Kemudian, terdapat satu smelter pengolahan produk lanjutan bauksit menjadi aluminium, ingot dan billet yang dioperasikan PT Indonesia Asahan Aluminium (Inalum). Smelter itu memiliki kapasitas output sebesar 345.000 ton.
Asosiasi Pengusaha Bauksit dan Bijih Besi Indonesia (APB3I) menilai kebijakan larangan eskpor bauksit mentah pada pertengahan tahun depan, perlu diimbangi dengan pengadaan pabrik pengolahan mineral atau smelter.
Jika tidak, kondisi ini menimbulkan kekhawatiran pasokan bijih bauksit menjadi mubazir, karena tak bisa diolah.
Pelaksana Harian Ketua Umum APB3I, Ronald Sulistyanto, mengatakan fasilitas pemurnian smelter di dalam negeri belum cukup untuk mengolah seluruh produksi bijih bauksit yang ada. Menurut catatan APB31, ada 28 perusahaan yang aktif dalam kegiatan penambangan bijih bauksit dengan capaian produksi rata-rata 2 juta ton per tahun.
Hal ini membuat produksi bijih bauksit setiap tahun rata-rata menyentuh angka 56 juta ton. "Produksinya mirip-mirip tiap tahun," kata Ronald saat dihubungi lewat sambungan telepon pada Kamis (22/12).
Menurut Ronald, bakal ada potensi sekira 40 juta ton bijih bauksit yang tak bisa terserap, saat pemerintah memberlakukan kebijakan larangan ekspor. Angka ini muncul dari hitung-hitungan APB3I berdasarkan kemampuan tiga smelter bauksit yang beroperasi, yaitu dua Smelter Grade Alumina (SGA), dan satu Smelter dengan keluaran Chemical Grade Alumina (CGA).
Kondisi suplai bijih bauksit yang tak terserap dinilai bisa menimbulkan kerugian berlipat. Alasannya, para pelaku usaha rata-rata mengeluarkan belanja modal senilai US$ 1,2 miliar atau setara Rp 18,6 triliun per tahun.

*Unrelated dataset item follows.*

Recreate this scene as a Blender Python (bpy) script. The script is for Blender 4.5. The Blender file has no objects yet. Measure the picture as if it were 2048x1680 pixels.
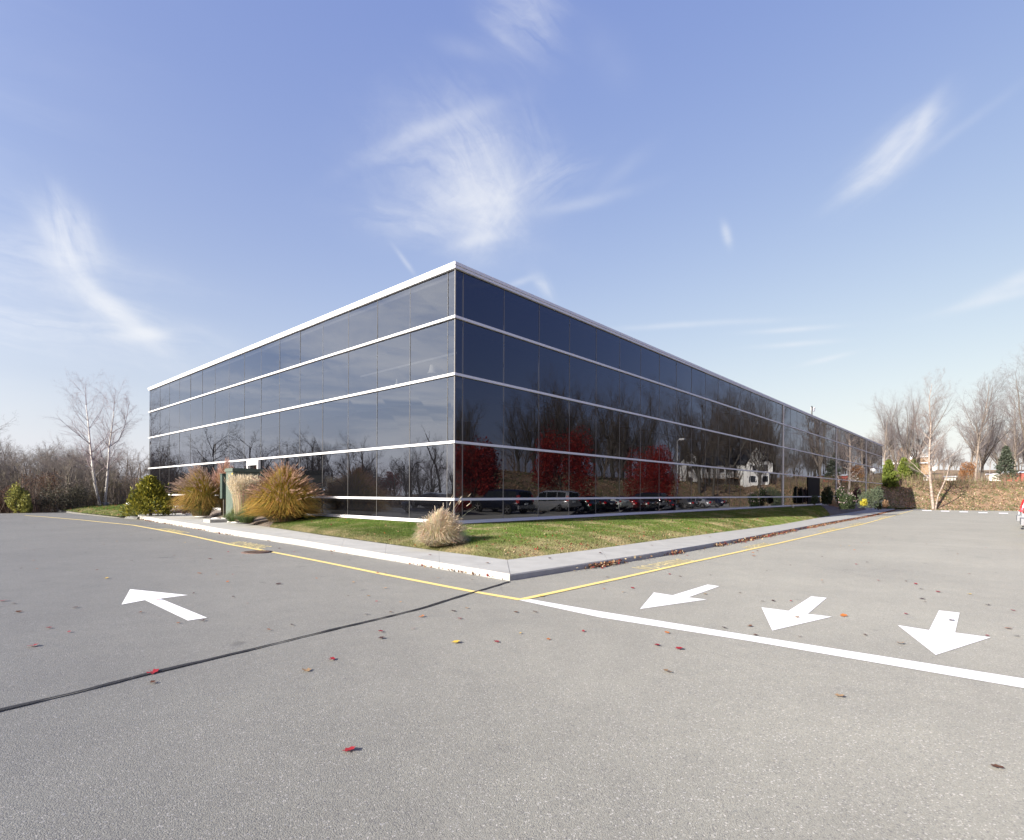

Pendanaan ini umumnya digunakan untuk mengolah 6 juta ton bijih bauksit menjadi 2 juta ton alumina per tahun."Kendala pada masalah penyerapan. Jika terhambat akan banyak orang yang akan menganggur akibat berhenti produksi," ujarnya.
Menurut Ronald, target pemerintah untuk dapat mendirikan 8-9 smelter bijih bauksit itu relatif sulit tercapai. Selain kebutuhan dana yang tinggi, sumber pendanaan atau pinjaman untuk pembangunan smelter bijih bauksit terbilang sulit.
"Pendanaan sulit. Punya pemerintah pun belum selesai apalagi yang punya swasta. Rata-ratas masih 23%, 25%. Mungkin yang bisa selesai hanya punya ANTAM," kata Ronald.